It looks like one state, at least, is getting on the food safety bandwagon. In the wake of the peanut-linked salmonella outbreak, Georgia is changing its reporting and inspection laws. It addresses one aspect of this whole food safety matter that troubles me about any food safety laws at any level--providing adequate funds and personnel to do the job. The proposed Georgia law will allow inspectors to beef up their ranks by 'deputizing' assistants as needed. Good start.
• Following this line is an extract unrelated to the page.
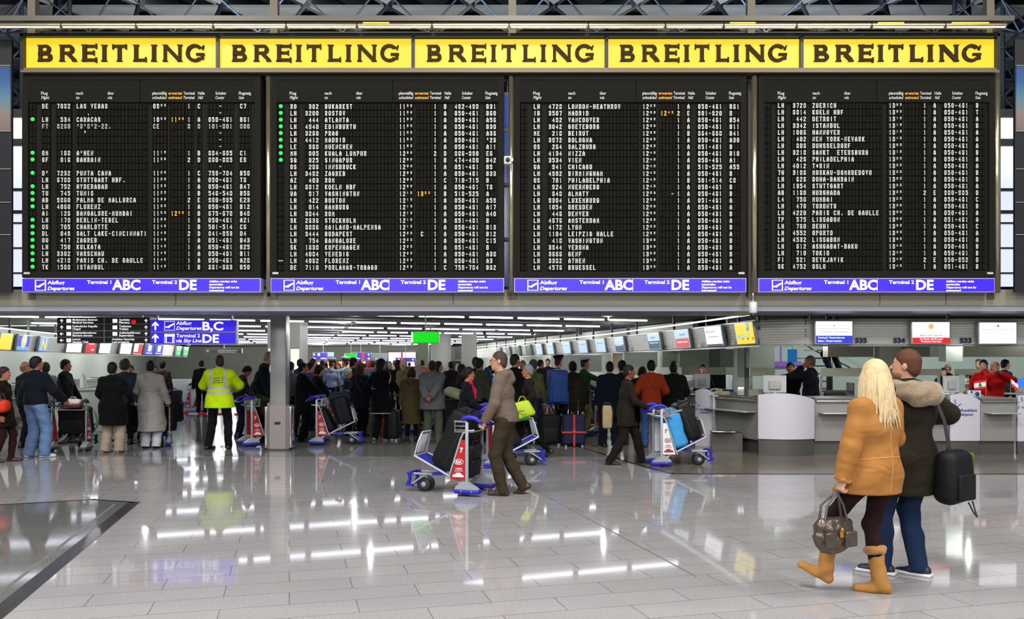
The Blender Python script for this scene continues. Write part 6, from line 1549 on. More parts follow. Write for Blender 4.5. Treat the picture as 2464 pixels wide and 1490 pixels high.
def duffel(M, L, r, col, label, group=None, name='travel_bag'):
    t = empty(name, (0, 0, 0), 0, label, 'bag', group); t.matrix_world = M
    m = MB(); m.rbox((0, 0, r), (L, 2 * r, 2 * r), r * .8, 5, amp=.008, seed=int(L * 100)); m.build('bag_body', fab(col), t)
    m = MB()
    for s in (-1, 1): m.tube([(-L * .2, s * r * .7, r), (-L * .2, s * r * .8, r * 1.7), (-L * .12, s * r * .3, 2 * r + .09), (L * .12, s * r * .3, 2 * r + .09), (L * .2, s * r * .8, r * 1.7), (L * .2, s * r * .7, r)], .010, 6)
    m.build('carry_strap', M_RUB, t)
    return t
def on_platform(t, s, lift=0.0, dx=0.0, fwd=.42, tilt=-1):
    """matrix of a thing standing on the trolley's inclined platform at distance fwd, leaning forward onto the rack or back"""
    z = .19 + (fwd - .15) * .483 + lift
    M = Matrix.Translation(t.location) @ t.rotation_euler.to_matrix().to_4x4() @ Matrix.Translation((dx, fwd, z)) @ Matrix.Rotation(R(25.8 if tilt == -1 else tilt), 4, 'X')
    return M
def stand(x, y, rz, z=0.0, tilt=0, roll=0): return Matrix.Translation((x, y, z)) @ Matrix.Rotation(R(rz), 4, 'Z') @ Matrix.Rotation(R(tilt), 4, 'X') @ Matrix.Rotation(R(roll), 4, 'Y')
def fx(px, Y): return PX(px, Y)

# ---- F: nearest trolley, pushed by the man in the brown hoodie (heads left, slightly away)
TF = trolley(fx(1142, 10.6), 10.58, 72, 'nearest luggage trolley with red side panels, loaded with big black suitcases')
suitcase(on_platform(TF, 0, 0, 0, .40), (.50, .32, .80), (26, 26, 28), 'big black soft suitcase leaning on the nearest trolley', soft=.006, pockets=True, seed=3)
suitcase(on_platform(TF, 0, 0, 0.02, .14, tilt=16), (.40, .16, .46), (30, 30, 34), 'small black bag wedged beside the posts of the nearest trolley', seed=5, wheels=False)
# ---- E: trolley pushed right by the woman with the pink scarf
TE = trolley(fx(1180, 13.35), 13.35, -78, 'luggage trolley pushed by the woman with the pink scarf, behind the man in the hoodie')
suitcase(on_platform(TE, 0, 0, 0, .40), (.42, .24, .50), (28, 28, 34), 'black suitcase on the trolley behind the man in the hoodie', seed=7)
# ---- H: trolley with the blue bag
TH_ = trolley(fx(1582, 13.5), 13.5, -86, 'luggage trolley with white side panels carrying a bright blue bag', ad='white')
suitcase(on_platform(TH_, 0, 0, 0, .60, tilt=22), (.42, .24, .66), (34, 33, 36), 'black suitcase at the front of the trolley with the blue bag', seed=9, rough=.35)
t = empty('wrapped_bag', (0, 0, 0), 0, 'shiny bright blue plastic-wrapped bag with brown tape on the trolley', 'bag'); t.matrix_world = on_platform(TH_, 0, 0, 0, .34, tilt=14)
m = MB(); m.rbox((0, 0, .33), (.44, .30, .64), .09, 5, amp=.010, seed=12); bb = m.build('plastic_wrap', mat('blue_plastic', S(62, 150, 214), .18, noise=.10, nscale=5, bump=.5, bscale=14), t)
m = MB(); m.rbox((0, 0, .615), (.455, .315, .035), .015, 3, rot=(0, R(4), 0)); m.build('brown_tape', mat('tape_brown', S(160, 125, 85), .35), t)
# ---- D: trolley with black cases and blue duffel
TD = trolley(fx(768, 17.0), 17.0, -88, 'luggage trolley right of the column, held by the man in black')
suitcase(on_platform(TD, 0, 0, 0, .24), (.45, .30, .50), (22, 24, 38), 'dark navy soft bag on the trolley right of the column, beside the posts', seed=13, wheels=False)
suitcase(on_platform(TD, 0, 0, 0, .58, tilt=16), (.46, .30, .60), (20, 22, 34), 'black upright suitcase at the front of the trolley right of the column', seed=14)
duffel(on_platform(TD, 0, .52, 0, .44, tilt=8) @ Matrix.Rotation(R(90), 4, 'Z'), .46, .12, (30, 36, 60), 'dark blue crinkled travel bag lying on top of the navy luggage')
TD2 = trolley(fx(790, 20.0), 20.0, -80, 'luggage trolley behind, held by the grey-haired woman')
duffel(stand(fx(822, 19.9), 19.9, 10, .52), .60, .17, (48, 58, 84), 'slate blue travel bag with an orange trim before the grey-haired woman')
# ---- C: trolley left of column
TC = trolley(fx(606, 16.9), 16.7, -60, 'luggage trolley left of the grey steel column, with a white basket load')
duffel(at(TC, (0, .05, .80)) and stand(at(TC, (0, .05, 0)).x, at(TC, (0, .05, 0)).y, -60, .80), .34, .09, (190, 186, 176), 'pale canvas bag lying in the basket of the trolley left of the column')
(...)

I did look at the text of H.R. 875 a couple of days ago. I don't think, from my reading, that the bill goes as far as the blogger I linked to thinks and would, potentially, outlaw backyard gardening for individual consumption. However, I do think it would devastate local and organic growers by burdening them with extra costs. Local Harvest asks some very pertinent questions about government efforts (in other proposed bills) to track domestic animals. I have several problems with this spate of laws. One, they fail to address the major problem of the last 8 years--a Presidential administration philosophically opposed to even reasonable regulation of any industry. The FDA had neither the personnel nor the funds to adequately do their legally mandated job and no incentive to do it well. No matter what laws are passed, we may, in the future, find ourself in a similar position. Second, these proposals are akin to using a shot gun to kill a fly. They will do a lot of damage but none to the target. Third, they extend the Federal government into areas that could be more efficiently handled on a local level. I do agree that Federal laws and agencies should be overhauled and made more efficient. But the focus should be on adequate staffing, adequate funds, and on the interstate traffic in food products. The commercial farms/feedlots that produce animals and plants for interstate traffic should come under the Federal mandate. A last concern, after 9/11 we responded almost hysterically. The result has been billions of dollars and thousands of lives lost (tens of thousands of lives blighted) in a needless war in Iraq, a shredded Constitution, and a dysfunctional Federal Government. Much of what I have read on the food safety matter smacks of a similar hysteria.
Chris In Paris at Americablog has a link to a CNBC story that forecasts as many as 20k jobs lost in the hedge fund industry. As I read that my mind went back to the news last yesterday afternoon. CNBC noted that AT&T (I think it was) is planning to hire 3000 new employees in its wireless division this year. Then the commentator glided over the fact that they still planned to cut 12,000 jobs in it land line divisions. Net loss 9000. But the focus is on the 'good' news. I have seen a lot of that grasping at straws lately.
1 comment:
AT&T is investing in America though, this just hitting the news in Detroit.
AT&T said today it would spend up to $565 million over the next decade on more than 15,000 hybrid and natural gas-powered vehicles, with Ford Motor Co. as the major beneficiary.
The telecommunications giant said the move was not just an environmental decision, but an effort to help restart the U.S. economy, estimating the spending would create or save 1,000 jobs over the next five years.